Mas revê-se ou não naquilo que acabou por ser o texto final dos diplomas?
No essencial, sim.
Em que aspectos houve mais diferenças?
As leis penais são matéria de cidadania. Nós vivemos numa democracia representativa. O legislador é a Assembleia da República, que tem uma reserva de competência nos termos da Constituição. Portanto, é esta que tem competências - e bem - para aprovar leis. Mas isto não é alijar responsabilidades. No essencial, os diplomas que foram aprovados retratam o meu pensamento sobre o direito penal.
O senhor foi em tempos director do SIS. Tem saudades desse tempo?
A minha visão da vida é: devemos realizar-nos no trabalho que fazemos. Quando fui assistente universitário gostei de dar aulas. Gostei muito de ser assessor do Tribunal Constitucional e de fazer projectos de acórdão. Gostei muito de ser director do SIS porque foi a minha primeira grande experiência de organização de recursos humanos. Lidar com organizações é muito gratificante. Vê-las crescer, tornar-se mais eficazes. Gostei de ser secretário de Estado, da Unidade de Missão, de estar duas vezes no tribunal Constitucional e gosto agora muito do trabalho de ministro, embora seja muito complexo e difícil.
E nesse tempo do SIS sentiu-se um bocadinho agente secreto?
Não. Senti-me responsável por um serviço de informações, mas nunca me senti um operacional. Não confundo os papéis das pessoas e tenho muito respeito pela verdade operacional.

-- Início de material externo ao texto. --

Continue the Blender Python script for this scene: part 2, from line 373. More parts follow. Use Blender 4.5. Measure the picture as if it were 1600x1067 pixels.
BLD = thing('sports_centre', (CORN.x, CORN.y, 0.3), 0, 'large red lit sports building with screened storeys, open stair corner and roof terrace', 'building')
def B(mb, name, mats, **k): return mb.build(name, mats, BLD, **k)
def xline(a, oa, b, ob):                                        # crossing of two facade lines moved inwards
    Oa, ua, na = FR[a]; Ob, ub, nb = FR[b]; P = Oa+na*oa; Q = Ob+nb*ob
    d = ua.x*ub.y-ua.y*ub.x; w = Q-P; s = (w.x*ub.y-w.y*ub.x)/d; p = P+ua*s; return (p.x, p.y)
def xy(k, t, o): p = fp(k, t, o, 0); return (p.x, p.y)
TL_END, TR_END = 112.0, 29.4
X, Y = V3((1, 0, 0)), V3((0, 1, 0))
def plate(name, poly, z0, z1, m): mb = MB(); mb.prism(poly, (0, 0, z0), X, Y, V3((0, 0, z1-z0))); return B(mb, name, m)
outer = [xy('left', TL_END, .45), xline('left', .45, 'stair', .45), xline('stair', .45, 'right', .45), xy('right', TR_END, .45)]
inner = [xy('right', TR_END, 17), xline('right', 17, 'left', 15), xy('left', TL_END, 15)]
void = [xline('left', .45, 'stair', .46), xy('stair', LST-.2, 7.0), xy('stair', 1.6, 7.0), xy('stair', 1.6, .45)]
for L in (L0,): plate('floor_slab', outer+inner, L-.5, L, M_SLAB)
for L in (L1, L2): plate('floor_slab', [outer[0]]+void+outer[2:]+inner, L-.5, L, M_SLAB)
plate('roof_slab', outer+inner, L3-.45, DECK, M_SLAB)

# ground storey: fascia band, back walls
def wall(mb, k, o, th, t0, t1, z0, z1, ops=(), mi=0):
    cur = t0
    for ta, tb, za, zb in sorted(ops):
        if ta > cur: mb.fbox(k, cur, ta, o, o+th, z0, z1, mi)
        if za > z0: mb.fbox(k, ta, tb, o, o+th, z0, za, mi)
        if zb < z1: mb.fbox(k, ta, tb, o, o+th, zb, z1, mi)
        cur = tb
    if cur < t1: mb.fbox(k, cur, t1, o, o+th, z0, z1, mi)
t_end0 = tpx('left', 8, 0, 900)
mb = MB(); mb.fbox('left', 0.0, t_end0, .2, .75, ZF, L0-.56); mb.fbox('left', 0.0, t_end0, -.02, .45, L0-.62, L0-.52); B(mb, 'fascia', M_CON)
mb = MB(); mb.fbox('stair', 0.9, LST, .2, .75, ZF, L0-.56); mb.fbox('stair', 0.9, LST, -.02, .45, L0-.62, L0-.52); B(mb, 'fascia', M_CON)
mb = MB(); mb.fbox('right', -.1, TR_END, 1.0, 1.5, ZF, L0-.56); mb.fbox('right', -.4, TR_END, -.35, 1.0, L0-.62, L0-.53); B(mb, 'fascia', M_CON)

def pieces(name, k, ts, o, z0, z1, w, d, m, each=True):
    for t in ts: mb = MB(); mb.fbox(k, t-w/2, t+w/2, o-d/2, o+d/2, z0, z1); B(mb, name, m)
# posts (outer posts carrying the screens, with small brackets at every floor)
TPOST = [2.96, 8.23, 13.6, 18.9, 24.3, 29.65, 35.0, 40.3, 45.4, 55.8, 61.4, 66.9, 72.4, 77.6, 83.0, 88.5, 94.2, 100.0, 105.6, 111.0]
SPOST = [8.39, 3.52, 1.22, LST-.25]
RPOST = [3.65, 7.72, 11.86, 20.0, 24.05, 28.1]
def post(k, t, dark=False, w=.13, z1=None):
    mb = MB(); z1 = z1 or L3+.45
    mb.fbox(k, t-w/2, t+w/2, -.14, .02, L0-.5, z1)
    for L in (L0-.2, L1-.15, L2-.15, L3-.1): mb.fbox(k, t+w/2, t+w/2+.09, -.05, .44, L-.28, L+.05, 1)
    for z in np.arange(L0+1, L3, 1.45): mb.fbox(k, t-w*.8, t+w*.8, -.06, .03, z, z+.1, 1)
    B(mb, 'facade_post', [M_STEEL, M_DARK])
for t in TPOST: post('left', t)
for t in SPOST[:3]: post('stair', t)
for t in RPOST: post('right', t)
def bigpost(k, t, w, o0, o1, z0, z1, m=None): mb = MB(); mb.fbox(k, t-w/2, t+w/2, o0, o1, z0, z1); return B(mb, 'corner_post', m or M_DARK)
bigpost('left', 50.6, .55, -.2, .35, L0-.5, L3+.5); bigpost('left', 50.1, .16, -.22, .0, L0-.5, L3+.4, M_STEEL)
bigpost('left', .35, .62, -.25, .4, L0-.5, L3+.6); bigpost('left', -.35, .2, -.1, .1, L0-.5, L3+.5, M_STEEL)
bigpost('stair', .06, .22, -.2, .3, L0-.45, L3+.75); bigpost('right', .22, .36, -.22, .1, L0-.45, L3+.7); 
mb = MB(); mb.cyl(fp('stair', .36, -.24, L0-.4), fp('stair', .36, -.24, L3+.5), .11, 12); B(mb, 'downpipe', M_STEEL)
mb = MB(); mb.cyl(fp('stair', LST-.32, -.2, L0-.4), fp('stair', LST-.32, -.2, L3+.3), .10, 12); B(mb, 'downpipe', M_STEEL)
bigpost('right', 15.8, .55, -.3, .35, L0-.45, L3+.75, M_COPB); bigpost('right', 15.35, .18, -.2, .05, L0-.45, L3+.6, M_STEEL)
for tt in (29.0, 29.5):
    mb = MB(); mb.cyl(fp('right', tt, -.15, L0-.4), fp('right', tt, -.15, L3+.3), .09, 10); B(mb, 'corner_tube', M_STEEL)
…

Obs: Uma grande entrevista de Rui Pereira, MAI, que reflecte, em primeiro lugar, o pensamento de um homem excepcionalmente inteligente, técnica e políticamente bem preparado. Há dias, um amigo, o Fernando F. foi ao meu encontro, e quando dei por ele estava a falar com o autor desta entrevista, por extensão também tive o privilégio de o cumprimentar. Uns dizem que é cagança, direi que é orgulho, até porque gostaria de ter tido um homem destes como docente. Aprende-se imenso, até direito..., com largueza política.
Esperemos, contudo, que a sinistralidade, a criminalidade e todas as formas de crime com baixa, média e alta intensidade diminuam substancialmente em Portugal sob esta direcção política.